Start at the line containing "Model this scene", stop at the line containing "S.camera = cam", and set down every line in that stretch exactly as written, and nothing else.

Records with scene code
= = =
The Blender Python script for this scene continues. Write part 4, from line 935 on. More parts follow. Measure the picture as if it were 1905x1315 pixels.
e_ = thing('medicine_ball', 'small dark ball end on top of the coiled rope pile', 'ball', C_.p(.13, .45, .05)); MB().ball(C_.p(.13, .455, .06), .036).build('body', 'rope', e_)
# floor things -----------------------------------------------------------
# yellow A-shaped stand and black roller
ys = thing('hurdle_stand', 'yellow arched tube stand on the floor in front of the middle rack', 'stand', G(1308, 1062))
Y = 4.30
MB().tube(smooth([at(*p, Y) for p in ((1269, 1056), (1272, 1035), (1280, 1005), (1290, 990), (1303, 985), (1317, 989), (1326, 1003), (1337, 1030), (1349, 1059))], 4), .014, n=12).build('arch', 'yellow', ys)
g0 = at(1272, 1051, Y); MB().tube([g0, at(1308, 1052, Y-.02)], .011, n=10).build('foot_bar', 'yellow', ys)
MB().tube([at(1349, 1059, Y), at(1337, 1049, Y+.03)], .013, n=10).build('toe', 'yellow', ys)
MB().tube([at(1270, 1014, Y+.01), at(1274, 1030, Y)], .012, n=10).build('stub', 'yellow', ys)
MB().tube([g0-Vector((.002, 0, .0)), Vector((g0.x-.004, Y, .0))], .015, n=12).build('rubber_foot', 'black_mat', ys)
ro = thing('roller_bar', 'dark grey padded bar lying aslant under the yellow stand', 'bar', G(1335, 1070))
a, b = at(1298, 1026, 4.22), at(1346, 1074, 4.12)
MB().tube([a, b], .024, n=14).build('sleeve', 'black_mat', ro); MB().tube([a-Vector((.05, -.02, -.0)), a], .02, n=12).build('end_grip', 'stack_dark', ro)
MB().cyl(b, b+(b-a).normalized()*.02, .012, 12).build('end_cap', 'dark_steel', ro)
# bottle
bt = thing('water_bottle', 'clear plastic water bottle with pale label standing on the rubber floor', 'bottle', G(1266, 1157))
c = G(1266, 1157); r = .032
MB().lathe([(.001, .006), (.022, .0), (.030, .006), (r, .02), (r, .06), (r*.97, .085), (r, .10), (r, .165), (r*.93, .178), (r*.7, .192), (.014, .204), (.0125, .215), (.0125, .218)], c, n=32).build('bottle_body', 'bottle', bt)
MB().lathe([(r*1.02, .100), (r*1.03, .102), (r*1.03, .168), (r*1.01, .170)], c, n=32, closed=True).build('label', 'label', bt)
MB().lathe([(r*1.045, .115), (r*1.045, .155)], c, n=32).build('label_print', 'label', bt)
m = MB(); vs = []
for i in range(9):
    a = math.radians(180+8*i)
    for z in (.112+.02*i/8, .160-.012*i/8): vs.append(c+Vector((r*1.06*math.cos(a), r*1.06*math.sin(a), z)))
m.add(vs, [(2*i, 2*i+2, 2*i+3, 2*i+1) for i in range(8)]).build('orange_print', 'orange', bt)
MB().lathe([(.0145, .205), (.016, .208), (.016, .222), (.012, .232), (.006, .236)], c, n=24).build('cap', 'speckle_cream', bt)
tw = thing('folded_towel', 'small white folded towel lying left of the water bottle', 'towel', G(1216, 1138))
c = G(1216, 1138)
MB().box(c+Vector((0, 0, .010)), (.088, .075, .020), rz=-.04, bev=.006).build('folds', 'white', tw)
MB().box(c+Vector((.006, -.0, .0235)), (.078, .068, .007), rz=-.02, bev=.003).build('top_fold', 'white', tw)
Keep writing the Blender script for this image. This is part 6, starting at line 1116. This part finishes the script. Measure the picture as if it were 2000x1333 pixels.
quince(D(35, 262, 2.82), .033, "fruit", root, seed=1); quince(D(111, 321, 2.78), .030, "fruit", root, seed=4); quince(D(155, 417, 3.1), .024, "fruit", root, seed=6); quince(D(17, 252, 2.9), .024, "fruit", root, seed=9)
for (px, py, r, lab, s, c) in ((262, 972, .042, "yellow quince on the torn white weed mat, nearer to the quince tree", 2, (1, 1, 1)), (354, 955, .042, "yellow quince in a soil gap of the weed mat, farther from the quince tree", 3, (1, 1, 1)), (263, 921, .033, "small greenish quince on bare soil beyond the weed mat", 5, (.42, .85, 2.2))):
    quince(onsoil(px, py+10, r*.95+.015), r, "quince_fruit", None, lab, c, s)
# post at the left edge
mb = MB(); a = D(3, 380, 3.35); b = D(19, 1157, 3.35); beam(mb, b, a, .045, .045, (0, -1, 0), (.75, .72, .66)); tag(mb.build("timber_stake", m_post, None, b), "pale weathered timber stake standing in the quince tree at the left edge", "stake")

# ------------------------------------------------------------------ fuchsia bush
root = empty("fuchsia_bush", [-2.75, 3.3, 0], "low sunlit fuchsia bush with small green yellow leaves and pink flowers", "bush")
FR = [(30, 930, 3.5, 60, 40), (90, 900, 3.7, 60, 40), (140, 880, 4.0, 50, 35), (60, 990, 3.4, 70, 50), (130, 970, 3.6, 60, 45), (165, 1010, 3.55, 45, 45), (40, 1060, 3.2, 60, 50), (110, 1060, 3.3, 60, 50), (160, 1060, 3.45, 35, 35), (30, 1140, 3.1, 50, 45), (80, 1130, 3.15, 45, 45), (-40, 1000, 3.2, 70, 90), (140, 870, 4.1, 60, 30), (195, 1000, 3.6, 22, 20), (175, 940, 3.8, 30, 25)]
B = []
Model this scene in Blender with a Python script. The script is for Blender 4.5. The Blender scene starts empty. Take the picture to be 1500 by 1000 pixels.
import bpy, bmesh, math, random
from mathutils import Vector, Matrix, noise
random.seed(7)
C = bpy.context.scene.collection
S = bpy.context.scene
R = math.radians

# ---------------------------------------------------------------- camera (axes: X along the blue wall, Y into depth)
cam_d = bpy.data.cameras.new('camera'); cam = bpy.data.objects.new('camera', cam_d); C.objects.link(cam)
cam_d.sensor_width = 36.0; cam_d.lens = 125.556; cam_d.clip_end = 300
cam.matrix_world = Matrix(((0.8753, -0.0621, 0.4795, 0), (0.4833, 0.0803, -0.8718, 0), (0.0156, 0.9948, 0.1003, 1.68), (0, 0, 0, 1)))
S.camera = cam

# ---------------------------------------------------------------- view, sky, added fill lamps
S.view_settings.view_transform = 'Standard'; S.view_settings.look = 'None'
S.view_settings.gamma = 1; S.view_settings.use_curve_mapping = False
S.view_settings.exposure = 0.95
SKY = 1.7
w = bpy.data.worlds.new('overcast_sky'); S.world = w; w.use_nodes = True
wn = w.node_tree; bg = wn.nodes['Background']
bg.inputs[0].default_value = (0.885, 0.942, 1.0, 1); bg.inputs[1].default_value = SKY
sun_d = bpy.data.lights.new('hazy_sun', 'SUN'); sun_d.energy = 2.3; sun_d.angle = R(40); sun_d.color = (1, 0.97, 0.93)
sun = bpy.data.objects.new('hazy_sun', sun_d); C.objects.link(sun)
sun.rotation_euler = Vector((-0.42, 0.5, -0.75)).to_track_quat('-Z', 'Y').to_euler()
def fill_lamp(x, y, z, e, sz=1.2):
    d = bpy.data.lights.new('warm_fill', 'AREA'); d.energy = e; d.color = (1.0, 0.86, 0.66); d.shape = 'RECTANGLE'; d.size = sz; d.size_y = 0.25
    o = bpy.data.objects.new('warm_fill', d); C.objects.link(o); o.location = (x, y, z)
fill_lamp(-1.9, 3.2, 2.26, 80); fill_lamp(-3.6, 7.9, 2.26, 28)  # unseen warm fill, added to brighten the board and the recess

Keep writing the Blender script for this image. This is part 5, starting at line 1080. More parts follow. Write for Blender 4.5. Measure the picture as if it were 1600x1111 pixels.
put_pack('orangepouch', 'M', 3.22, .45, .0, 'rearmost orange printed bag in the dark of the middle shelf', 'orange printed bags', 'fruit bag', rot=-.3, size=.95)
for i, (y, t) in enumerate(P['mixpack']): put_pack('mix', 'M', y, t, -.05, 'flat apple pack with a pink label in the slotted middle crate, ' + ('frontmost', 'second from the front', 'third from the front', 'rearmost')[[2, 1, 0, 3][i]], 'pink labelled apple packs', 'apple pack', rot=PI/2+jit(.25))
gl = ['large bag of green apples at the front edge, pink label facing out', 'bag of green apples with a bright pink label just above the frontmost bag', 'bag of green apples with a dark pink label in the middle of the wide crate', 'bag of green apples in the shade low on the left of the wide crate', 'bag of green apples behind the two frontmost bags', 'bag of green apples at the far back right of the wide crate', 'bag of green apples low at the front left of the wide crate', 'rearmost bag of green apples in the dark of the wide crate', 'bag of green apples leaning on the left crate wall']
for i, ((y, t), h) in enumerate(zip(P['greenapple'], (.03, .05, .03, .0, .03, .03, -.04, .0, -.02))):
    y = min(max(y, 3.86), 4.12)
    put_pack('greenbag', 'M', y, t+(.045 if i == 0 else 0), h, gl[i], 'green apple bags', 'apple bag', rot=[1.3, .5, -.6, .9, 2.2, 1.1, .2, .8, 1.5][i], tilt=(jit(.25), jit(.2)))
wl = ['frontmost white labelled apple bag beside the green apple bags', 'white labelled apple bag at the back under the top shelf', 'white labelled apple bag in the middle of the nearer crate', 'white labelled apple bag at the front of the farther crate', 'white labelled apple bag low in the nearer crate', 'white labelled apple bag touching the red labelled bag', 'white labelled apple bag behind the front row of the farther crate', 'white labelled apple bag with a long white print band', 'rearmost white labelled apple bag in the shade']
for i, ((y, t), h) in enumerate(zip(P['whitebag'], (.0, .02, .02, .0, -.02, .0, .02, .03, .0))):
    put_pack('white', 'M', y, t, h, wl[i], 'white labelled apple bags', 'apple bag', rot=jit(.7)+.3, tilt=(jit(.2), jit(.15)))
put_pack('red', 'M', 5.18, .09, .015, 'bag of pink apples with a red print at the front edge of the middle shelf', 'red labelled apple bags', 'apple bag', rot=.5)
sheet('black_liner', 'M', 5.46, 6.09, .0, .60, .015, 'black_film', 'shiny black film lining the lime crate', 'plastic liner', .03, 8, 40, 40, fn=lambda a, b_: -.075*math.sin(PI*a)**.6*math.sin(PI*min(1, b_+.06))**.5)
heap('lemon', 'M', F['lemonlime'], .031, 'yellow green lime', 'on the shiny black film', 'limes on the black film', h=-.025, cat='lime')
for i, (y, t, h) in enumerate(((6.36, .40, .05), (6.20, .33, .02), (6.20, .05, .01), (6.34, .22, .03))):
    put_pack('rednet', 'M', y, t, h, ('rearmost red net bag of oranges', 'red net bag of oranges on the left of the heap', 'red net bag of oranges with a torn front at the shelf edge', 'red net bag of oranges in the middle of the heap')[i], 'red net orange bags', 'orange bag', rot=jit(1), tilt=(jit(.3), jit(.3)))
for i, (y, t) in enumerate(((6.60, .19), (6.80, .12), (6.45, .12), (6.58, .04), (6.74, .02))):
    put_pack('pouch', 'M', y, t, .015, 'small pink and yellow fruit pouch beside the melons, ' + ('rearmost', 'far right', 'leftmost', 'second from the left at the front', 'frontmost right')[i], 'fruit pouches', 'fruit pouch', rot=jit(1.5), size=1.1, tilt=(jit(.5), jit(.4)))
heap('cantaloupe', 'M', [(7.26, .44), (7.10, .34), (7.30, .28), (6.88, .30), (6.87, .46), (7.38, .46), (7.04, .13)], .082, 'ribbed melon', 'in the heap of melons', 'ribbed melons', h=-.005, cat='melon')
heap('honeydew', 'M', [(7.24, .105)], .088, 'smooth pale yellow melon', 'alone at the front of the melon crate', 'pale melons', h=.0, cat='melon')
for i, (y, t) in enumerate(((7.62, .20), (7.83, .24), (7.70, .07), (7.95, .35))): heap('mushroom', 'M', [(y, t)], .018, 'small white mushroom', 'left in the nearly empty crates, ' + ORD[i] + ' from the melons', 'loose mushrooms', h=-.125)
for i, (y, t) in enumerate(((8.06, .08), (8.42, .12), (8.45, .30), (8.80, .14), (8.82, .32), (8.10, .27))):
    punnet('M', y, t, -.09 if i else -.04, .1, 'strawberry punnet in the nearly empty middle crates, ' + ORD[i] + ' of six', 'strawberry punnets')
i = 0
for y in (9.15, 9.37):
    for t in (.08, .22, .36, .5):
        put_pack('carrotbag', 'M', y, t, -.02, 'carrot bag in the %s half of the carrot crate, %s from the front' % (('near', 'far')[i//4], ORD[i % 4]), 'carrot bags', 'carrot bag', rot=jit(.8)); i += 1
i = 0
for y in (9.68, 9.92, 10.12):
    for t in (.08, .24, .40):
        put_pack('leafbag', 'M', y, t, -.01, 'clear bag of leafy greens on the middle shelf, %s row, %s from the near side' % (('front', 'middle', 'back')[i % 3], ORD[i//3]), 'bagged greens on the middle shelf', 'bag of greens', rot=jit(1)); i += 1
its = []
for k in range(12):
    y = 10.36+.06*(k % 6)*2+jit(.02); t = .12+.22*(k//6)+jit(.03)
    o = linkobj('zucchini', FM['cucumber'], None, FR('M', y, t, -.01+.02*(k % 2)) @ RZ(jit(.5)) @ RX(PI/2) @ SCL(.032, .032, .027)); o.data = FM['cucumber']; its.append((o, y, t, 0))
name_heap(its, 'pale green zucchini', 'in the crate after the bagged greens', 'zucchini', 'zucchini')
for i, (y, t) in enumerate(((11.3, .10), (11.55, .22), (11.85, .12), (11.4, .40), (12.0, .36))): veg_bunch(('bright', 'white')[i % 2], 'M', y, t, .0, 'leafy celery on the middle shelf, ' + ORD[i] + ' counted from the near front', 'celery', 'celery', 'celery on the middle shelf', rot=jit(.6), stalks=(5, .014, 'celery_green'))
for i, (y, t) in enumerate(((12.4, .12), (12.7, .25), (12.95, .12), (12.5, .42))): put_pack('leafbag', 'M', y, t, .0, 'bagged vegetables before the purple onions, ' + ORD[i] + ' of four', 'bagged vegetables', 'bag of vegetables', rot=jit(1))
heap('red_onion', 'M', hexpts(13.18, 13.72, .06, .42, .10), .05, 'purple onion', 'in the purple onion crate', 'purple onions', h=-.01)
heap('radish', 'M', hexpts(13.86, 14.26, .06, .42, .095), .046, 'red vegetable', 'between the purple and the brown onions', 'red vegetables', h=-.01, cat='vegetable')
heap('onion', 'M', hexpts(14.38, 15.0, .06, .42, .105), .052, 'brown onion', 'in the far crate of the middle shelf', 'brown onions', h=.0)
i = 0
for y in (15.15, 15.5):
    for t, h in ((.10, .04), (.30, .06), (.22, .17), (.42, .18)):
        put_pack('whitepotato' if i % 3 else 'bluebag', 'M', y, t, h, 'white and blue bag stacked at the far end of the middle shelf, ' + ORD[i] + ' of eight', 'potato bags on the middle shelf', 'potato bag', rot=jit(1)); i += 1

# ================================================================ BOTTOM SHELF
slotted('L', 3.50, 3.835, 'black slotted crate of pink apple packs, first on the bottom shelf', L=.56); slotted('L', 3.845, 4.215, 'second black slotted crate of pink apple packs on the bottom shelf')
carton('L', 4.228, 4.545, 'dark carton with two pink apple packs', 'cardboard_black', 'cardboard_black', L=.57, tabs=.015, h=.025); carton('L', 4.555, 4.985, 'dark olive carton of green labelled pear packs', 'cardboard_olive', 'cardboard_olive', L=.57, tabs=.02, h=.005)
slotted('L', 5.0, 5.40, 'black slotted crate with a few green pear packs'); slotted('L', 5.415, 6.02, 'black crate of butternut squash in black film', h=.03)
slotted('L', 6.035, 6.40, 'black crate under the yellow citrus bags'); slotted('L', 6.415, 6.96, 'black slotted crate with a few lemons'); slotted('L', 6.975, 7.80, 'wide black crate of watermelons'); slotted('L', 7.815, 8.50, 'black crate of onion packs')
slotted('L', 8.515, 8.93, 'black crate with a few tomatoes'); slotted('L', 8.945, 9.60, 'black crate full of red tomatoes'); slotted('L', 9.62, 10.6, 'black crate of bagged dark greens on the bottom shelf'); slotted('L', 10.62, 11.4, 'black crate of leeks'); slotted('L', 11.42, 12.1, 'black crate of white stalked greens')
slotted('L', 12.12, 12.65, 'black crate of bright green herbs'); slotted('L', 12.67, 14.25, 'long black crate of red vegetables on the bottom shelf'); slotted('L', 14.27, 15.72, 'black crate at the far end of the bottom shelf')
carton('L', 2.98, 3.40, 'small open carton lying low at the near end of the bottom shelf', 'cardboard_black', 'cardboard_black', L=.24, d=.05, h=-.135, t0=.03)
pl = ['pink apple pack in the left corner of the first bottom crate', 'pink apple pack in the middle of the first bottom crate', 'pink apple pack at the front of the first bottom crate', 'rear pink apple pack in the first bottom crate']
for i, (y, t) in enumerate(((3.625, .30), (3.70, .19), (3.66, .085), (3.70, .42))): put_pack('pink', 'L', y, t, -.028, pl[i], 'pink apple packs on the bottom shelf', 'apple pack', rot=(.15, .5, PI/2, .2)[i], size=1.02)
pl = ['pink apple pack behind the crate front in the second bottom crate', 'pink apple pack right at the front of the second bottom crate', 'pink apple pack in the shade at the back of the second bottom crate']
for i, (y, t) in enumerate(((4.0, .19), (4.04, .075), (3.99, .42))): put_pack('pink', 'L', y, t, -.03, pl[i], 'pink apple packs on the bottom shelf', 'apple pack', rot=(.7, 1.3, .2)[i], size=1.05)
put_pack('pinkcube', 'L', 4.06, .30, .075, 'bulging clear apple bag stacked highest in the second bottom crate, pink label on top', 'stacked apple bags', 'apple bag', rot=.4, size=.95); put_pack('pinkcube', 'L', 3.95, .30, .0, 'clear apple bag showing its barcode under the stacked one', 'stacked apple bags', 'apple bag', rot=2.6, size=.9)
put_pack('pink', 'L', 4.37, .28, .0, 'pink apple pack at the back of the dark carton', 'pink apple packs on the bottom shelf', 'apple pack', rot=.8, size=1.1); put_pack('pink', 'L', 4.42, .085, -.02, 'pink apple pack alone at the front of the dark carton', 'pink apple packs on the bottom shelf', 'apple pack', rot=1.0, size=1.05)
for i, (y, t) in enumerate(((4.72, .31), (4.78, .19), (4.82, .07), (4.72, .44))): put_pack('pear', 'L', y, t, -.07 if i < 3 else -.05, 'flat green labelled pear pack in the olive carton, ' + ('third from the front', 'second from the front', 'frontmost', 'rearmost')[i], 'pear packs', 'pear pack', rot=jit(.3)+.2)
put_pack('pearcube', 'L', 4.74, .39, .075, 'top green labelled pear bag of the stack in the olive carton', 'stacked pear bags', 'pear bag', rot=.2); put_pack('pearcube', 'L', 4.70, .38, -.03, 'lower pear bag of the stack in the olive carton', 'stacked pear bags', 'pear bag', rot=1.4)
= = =
Solution to the problem
Model this scene in Blender with a Python script. The script is for Blender 4.5. The Blender scene starts empty. Take the picture to be 1500 by 1000 pixels.
import bpy, bmesh, math, random
from mathutils import Vector, Matrix, noise
random.seed(7)
C = bpy.context.scene.collection
S = bpy.context.scene
R = math.radians

# ---------------------------------------------------------------- camera (axes: X along the blue wall, Y into depth)
cam_d = bpy.data.cameras.new('camera'); cam = bpy.data.objects.new('camera', cam_d); C.objects.link(cam)
cam_d.sensor_width = 36.0; cam_d.lens = 125.556; cam_d.clip_end = 300
cam.matrix_world = Matrix(((0.8753, -0.0621, 0.4795, 0), (0.4833, 0.0803, -0.8718, 0), (0.0156, 0.9948, 0.1003, 1.68), (0, 0, 0, 1)))
S.camera = cam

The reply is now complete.